Mason Industrial Technology, Inc. Completes $500,000,000 Initial Public Offering
February 02 2021 - 11:55AM
Business Wire
Mason Industrial Technology, Inc. (the “Company”), a newly
organized blank check company incorporated in Delaware for the
purpose of effecting a merger, capital stock exchange, asset
acquisition, stock purchase, reorganization or similar business
combination with one or more businesses, today announced the
closing of its initial public offering of 50,000,000 units,
including the issuance of 5,000,000 units as a result of the
underwriters’ exercise of their over-allotment option. Each unit
consists of one share of the Company’s Class A common stock and
one-third of one redeemable warrant. Each whole redeemable warrant
entitles the holder thereof to purchase one share of the Company’s
Class A common stock at a price of $11.50 per share. The offering
was priced at $10.00 per unit, resulting in gross proceeds of
$500,000,000, before deducting underwriting discounts and
commissions and other offering expenses payable by the Company.
The units began trading on the New York Stock Exchange under the
ticker symbol “MIT.U” on January 29, 2021. Once the securities
comprising the units begin separate trading, the Class A common
stock and warrants are to be listed on the NYSE under the symbols
“MIT” and “MIT.W,” respectively.
Citigroup Global Markets Inc. and Jefferies LLC served as
underwriters for the offering.
The Company is sponsored by Mason Industrial Sponsor, LLC, an
affiliate of Mason Capital Management LLC, a New York based hedge
fund active in public company, private company, event-driven,
credit, shareholder activism and distressed investments. The
Company was formed for the purpose of executing a business
combination in the industrial technology, advanced materials or
specialty chemicals industries.
The offering was made only by means of a prospectus, copies of
which when available may be obtained for free from the U.S.
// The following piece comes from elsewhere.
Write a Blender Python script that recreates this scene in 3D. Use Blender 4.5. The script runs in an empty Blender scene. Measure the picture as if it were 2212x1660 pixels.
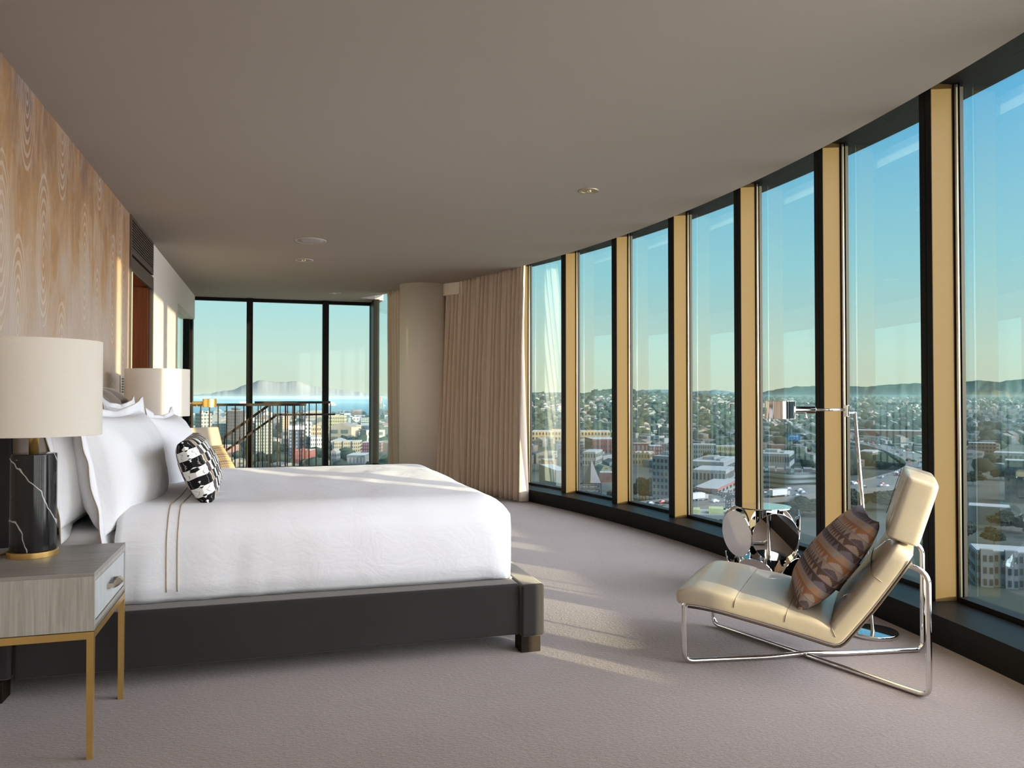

Securities and Exchange Commission (“SEC”) website,
http://www.sec.gov; Citigroup Global Markets Inc., c/o Broadridge
Financial Solutions, 1155 Long Island Avenue, Edgewood, New York
11717, or by telephone at 1-800-831-9146; or Jefferies LLC, Attn:
Equity Syndicate Prospectus Department, 520 Madison Avenue, 2nd
Floor, New York, New York 10022, or by telephone at 1-877-821-7388,
or email: Prospectus_Department@Jefferies.com.
A registration statement relating to the securities was declared
effective by the SEC on January 28, 2021. This press release shall
not constitute an offer to sell or the solicitation of an offer to
buy, nor shall there be any sale of these securities in any state
or jurisdiction in which such offer, solicitation, or sale would be
unlawful prior to registration or qualification under the
securities laws of any such state or jurisdiction.
This press release contains statements that constitute
“forward-looking statements,” including with respect to the
proposed initial public offering and the anticipated use of the net
proceeds. No assurance can be given that the offering discussed
above will be completed on the terms described, or at all, or that
the net proceeds of the offering will be used as indicated.
Forward-looking statements are subject to numerous conditions, many
of which are beyond the control of the Company, including those set
forth in the Risk Factors section of the Company’s registration
statement for the Company’s offering filed with the SEC and the
preliminary prospectus included therein. Copies are available on
the SEC’s website, www.sec.gov. The Company undertakes no
obligation to update these statements for revisions or changes
after the date of this release, except as required by law.